─── DATASET ───

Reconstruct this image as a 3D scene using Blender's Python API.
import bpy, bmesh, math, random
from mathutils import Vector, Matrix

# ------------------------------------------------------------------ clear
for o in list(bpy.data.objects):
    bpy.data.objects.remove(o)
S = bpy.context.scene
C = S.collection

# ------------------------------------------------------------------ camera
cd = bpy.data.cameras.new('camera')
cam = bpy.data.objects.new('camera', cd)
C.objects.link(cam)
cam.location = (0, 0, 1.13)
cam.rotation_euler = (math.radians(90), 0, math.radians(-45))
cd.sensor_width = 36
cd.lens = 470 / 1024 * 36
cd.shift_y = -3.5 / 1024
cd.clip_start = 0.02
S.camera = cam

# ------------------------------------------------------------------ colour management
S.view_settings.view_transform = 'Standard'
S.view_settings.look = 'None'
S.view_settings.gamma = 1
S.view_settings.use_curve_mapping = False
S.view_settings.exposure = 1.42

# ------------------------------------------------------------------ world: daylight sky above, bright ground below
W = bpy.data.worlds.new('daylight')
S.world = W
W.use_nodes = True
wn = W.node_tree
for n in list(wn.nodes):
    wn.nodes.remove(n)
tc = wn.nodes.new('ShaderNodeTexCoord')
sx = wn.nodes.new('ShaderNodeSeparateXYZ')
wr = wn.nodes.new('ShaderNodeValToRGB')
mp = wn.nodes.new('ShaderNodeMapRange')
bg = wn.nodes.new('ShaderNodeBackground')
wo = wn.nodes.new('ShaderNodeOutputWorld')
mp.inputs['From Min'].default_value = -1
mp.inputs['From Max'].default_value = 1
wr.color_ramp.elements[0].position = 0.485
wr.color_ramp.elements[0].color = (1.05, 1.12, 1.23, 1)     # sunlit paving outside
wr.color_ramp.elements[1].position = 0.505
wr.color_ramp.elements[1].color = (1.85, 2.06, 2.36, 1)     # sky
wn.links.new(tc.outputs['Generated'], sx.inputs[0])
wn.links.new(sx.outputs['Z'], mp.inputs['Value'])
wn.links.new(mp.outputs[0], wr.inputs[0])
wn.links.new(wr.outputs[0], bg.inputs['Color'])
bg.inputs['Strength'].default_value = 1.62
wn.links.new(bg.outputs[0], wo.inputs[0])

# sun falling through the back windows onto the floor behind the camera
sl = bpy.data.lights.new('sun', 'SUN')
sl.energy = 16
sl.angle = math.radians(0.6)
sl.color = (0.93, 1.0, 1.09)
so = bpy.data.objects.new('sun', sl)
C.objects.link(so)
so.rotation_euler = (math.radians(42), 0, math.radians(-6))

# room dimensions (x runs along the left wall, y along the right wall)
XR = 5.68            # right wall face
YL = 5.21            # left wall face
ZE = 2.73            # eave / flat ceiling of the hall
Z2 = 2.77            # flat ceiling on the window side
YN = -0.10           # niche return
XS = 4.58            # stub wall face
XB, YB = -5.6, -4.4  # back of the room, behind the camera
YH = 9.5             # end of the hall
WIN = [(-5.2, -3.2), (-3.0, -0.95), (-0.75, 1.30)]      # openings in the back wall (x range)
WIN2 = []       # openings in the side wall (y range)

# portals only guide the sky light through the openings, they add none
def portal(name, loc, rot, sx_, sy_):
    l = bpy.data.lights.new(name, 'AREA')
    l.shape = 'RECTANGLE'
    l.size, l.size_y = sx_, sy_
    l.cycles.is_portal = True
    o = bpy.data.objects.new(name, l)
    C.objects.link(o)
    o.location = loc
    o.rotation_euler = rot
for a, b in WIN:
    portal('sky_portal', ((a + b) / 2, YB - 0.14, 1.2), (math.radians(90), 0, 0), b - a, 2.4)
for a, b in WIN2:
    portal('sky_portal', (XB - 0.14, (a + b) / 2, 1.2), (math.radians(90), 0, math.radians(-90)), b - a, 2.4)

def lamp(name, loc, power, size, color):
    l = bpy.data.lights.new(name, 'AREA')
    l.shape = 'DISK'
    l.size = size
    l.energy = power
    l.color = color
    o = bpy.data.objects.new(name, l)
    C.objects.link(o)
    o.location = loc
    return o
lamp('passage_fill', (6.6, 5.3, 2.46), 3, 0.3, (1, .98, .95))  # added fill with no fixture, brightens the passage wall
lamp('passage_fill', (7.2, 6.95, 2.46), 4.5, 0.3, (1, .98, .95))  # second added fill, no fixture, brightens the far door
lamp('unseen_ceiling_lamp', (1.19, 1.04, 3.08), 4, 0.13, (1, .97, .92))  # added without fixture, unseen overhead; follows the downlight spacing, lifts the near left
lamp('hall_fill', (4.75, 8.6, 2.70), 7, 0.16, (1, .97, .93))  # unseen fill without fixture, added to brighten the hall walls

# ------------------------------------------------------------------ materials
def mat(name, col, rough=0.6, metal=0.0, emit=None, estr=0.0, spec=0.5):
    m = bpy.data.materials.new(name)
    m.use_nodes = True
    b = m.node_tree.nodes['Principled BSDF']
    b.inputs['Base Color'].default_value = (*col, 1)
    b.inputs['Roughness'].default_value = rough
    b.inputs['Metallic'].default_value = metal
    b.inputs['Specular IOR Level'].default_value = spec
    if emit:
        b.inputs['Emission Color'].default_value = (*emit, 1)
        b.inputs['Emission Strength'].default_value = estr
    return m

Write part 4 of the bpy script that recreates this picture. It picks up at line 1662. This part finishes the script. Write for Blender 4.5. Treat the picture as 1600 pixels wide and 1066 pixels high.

───

● **TO BE DONE**: Retype only the lines running from the top of the listing to the line that holds "from mathutils import Vector, Matrix", both ends included.

● **ANSWER TO THIS TASK**:
Reconstruct this image as a 3D scene using Blender's Python API.
import bpy, bmesh, math, random
from mathutils import Vector, Matrix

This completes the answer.